What it means
دقیقه (daqiqeh) is the everyday Persian word for a minute. It is borrowed from Arabic دقيقة (daqiqa), derived from دقيق (daqiq), meaning “fine, precise, or minute in size.” The connection is that a minute is a precise, small subdivision of time. You will hear this word constantly: in scheduling, cooking, waiting, and casual conversation. A related word worth knowing is لحظه (lahzeh), which means a brief, indefinite moment rather than an exact sixty seconds.
How to use it
- ده دقیقه دیگه میرسم. (dah daqiqeh dige miresam.) “I’ll arrive in ten minutes.”
- فقط یه دقیقه وقت داری؟ (faqat ye daqiqeh vaqt dari?) “Do you have just one minute?”
- غذا بیست دقیقهای آماده میشه. (ghazâ bist daqiqeh-i âmâdeh mishe.) “The food will be ready in about twenty minutes.”
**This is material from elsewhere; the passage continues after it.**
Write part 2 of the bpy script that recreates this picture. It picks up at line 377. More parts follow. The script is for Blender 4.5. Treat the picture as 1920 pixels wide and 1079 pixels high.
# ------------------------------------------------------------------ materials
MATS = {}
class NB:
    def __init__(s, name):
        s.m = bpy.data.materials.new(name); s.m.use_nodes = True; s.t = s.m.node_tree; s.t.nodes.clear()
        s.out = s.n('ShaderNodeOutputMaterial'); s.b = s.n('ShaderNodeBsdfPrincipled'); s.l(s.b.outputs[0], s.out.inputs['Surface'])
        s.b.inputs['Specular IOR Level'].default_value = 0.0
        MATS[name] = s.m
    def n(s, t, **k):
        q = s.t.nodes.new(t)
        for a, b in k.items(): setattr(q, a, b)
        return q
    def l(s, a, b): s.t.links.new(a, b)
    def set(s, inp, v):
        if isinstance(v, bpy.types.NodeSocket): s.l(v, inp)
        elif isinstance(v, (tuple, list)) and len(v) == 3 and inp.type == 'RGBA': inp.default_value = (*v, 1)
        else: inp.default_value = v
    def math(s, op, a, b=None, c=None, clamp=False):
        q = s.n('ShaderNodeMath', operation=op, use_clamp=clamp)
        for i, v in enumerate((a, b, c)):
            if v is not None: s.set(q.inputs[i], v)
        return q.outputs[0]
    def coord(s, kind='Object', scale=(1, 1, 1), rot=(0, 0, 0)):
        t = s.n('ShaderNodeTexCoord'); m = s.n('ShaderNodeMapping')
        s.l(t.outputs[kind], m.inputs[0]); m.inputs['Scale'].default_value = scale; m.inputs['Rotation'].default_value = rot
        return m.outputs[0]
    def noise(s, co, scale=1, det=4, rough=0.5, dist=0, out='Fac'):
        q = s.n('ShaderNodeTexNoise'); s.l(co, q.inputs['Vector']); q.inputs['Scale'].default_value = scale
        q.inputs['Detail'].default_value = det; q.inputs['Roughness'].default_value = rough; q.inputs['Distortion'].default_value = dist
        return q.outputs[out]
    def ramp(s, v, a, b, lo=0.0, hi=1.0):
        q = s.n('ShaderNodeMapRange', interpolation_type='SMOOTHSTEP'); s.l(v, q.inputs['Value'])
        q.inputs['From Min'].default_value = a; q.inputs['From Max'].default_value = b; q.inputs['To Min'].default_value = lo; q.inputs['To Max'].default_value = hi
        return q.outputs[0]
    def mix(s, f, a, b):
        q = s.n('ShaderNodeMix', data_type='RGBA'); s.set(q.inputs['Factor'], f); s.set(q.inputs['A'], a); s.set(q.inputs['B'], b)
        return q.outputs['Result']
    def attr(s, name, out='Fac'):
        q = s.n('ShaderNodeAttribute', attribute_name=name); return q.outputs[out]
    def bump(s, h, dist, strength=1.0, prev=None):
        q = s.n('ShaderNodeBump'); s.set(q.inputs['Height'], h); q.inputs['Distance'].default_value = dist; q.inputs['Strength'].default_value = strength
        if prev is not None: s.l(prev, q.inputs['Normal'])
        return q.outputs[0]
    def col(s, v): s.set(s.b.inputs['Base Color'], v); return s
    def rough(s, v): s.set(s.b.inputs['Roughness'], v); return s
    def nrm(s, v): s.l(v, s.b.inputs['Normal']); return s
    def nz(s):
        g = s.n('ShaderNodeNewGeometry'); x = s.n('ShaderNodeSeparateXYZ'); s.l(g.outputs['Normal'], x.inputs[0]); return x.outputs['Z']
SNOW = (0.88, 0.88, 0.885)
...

- دقیقه به دقیقه داره چک میکنه. (daqiqeh be daqiqeh dâre chek mikone.) “He is checking it minute by minute.”
Cultural note
In Persian casual speech, دقیقه sometimes floats as a polite way to buy time, as in “give me a minute.” Iranian culture around punctuality is famously flexible: an event said to start at a certain hour may begin دقیقهها later. The adjective دقیق (daqiq) from the same Arabic root also means “precise” or “exact” in Persian, making the word family easy to remember together.